▸ **Stated goal**
Return the first line, the line containing "for o in list(bpy.data.objects): bpy.data.objects.remove(o)", and every line between them, exactly as they stand.

- - -

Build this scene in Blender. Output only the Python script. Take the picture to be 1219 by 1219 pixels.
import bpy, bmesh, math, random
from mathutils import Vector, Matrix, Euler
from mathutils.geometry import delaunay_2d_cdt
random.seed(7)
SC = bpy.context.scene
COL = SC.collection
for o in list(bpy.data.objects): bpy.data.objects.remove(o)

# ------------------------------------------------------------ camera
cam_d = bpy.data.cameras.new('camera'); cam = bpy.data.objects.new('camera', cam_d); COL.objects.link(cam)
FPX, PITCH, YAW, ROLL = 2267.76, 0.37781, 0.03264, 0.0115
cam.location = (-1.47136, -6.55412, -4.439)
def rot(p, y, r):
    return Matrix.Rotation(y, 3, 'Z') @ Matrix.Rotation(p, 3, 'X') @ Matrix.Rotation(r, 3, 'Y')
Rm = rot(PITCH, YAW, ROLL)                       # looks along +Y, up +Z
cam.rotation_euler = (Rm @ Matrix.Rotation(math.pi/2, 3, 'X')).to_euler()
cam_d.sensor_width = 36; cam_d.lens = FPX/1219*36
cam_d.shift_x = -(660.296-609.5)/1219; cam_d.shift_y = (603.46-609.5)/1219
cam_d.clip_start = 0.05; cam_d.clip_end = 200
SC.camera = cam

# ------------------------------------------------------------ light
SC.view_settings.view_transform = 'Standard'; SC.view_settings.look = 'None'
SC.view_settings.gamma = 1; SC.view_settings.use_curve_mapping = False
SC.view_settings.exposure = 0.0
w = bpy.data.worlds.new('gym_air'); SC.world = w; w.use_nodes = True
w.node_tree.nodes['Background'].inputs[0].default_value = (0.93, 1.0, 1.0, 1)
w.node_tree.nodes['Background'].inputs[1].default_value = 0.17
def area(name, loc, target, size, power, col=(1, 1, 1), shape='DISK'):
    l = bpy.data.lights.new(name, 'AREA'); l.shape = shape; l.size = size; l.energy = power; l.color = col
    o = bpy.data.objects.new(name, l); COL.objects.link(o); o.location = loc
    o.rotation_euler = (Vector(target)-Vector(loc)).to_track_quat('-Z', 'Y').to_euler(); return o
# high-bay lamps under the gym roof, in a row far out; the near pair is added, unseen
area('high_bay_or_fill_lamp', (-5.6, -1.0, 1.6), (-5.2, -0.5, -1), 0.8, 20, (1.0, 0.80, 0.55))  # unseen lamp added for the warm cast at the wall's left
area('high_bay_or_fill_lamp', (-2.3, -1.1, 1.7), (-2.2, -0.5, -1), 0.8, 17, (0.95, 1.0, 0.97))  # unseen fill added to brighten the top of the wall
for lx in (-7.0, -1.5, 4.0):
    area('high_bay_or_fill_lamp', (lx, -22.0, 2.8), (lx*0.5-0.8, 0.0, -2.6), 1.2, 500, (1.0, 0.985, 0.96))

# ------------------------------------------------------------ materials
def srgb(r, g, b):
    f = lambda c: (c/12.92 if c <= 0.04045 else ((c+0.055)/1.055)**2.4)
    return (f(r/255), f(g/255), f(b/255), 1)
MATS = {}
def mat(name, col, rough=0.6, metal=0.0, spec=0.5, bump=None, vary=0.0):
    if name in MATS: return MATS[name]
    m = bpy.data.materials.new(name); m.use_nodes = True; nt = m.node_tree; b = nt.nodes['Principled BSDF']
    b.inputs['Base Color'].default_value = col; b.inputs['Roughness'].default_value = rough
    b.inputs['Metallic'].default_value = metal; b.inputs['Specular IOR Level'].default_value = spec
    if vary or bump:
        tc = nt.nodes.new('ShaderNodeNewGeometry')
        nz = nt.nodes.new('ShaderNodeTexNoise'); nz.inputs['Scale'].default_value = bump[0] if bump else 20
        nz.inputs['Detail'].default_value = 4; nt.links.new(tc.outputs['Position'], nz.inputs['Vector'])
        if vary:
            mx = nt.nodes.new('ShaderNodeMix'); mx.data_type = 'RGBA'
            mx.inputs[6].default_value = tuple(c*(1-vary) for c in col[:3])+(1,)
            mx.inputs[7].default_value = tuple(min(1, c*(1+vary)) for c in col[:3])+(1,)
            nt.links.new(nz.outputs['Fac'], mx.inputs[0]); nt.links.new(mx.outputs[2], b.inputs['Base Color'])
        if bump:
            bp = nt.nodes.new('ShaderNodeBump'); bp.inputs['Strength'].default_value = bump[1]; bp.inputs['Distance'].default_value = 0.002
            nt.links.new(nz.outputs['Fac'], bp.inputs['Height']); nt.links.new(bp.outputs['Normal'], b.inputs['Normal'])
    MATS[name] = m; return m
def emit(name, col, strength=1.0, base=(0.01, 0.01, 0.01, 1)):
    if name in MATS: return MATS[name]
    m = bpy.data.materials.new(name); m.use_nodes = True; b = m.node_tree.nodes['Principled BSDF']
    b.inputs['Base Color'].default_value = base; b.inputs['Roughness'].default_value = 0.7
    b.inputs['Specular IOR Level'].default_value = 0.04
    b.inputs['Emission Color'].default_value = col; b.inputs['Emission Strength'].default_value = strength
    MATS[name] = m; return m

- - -

▸ **The solution**
Build this scene in Blender. Output only the Python script. Take the picture to be 1219 by 1219 pixels.
import bpy, bmesh, math, random
from mathutils import Vector, Matrix, Euler
from mathutils.geometry import delaunay_2d_cdt
random.seed(7)
SC = bpy.context.scene
COL = SC.collection
for o in list(bpy.data.objects): bpy.data.objects.remove(o)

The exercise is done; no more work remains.